Night Owl

In my last post I talked about the perks of being a morning person. This is something I love to do and find peace in waking up before the rest of the world. Now to talk about being a night person.  I think in high school the reason that I could not wake up in the morning was because all of a sudden, I was going to bed super late. It was the cool thing to do and everyone was up texting or calling during the late hours. I thought it was the coolest thing to be the last person to be asleep in my house, the feeling of being sneaky into the night and now falling asleep. Although, it is actually absurd because I would just stay up to scroll on my phone and get nothing else done except for probably eye damage. I wanted to be like everyone else, but personally it was ruining my own health.

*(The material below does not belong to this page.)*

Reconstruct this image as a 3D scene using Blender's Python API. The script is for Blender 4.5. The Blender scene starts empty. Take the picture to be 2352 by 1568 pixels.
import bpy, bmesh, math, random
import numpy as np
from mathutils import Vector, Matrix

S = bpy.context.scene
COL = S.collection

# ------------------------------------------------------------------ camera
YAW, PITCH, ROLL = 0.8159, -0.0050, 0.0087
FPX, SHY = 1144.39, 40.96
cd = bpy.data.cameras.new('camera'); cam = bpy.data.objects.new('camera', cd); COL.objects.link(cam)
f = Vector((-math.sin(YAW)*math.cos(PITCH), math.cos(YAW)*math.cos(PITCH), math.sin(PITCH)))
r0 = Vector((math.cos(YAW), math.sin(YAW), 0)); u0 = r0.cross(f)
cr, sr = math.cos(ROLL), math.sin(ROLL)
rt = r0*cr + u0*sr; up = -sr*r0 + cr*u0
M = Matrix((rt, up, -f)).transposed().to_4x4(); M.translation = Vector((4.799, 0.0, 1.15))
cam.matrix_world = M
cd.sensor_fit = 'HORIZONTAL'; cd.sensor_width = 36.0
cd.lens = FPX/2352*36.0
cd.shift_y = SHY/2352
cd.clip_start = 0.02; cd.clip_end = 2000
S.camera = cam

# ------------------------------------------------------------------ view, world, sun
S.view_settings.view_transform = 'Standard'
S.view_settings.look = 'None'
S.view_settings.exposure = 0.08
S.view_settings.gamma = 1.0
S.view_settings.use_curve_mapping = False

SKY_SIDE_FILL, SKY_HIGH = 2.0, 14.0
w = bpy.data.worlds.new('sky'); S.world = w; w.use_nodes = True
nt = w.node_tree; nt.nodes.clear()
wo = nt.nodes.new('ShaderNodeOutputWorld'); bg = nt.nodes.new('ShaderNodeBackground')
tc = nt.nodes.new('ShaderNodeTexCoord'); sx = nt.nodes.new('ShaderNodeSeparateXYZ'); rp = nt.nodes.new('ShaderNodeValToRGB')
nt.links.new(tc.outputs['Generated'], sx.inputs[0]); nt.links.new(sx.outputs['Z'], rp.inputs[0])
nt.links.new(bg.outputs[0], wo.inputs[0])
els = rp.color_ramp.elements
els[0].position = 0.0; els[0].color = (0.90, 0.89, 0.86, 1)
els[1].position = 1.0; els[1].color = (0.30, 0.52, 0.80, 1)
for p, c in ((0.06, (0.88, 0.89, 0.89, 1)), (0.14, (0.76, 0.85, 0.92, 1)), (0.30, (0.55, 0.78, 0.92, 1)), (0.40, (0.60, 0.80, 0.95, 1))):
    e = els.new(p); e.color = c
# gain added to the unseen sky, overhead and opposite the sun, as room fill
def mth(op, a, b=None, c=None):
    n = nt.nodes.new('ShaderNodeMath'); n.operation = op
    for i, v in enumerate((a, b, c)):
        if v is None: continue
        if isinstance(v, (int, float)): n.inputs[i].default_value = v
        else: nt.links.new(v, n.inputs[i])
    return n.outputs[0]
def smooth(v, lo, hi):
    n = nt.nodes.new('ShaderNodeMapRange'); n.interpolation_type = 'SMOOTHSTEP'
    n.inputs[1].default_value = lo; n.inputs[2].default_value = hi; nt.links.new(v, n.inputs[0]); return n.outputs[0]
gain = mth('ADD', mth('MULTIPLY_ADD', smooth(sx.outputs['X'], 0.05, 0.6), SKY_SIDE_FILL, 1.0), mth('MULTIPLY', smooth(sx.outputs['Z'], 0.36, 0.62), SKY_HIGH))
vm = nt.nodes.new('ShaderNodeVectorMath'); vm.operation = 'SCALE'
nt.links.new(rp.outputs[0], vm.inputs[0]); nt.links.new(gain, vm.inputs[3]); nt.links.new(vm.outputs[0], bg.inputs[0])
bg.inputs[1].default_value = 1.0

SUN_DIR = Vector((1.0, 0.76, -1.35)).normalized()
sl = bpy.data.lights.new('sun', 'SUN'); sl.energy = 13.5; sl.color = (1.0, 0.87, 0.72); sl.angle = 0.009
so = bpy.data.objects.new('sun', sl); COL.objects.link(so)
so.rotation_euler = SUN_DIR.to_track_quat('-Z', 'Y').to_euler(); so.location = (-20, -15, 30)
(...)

I was constantly grumpy and, in a mood, because I was not getting enough sleep. Then on top of it I was forgetting about my workouts and not working my hardest. I was putting every homework assignment off until the last minute and I just was not being successful. This pattern repeated itself in college because everyone is in the dorms with no parents telling them to be quiet or it is time for bed. I would stay up with friends taking and snacking until the latest hours of the night, once again putting myself at risk and never making it on time to my 8 am class. Ever since a child I had issues with missing out I always wanted to be a part of the fun. It was not until this year that I realized the importance of sleep. There is something so mysterious about being up late at night and thinking that anything could happen. Although, I did have fun and made plenty of memories staying up late at night I no longer fear missing out because I cherish sleep much more.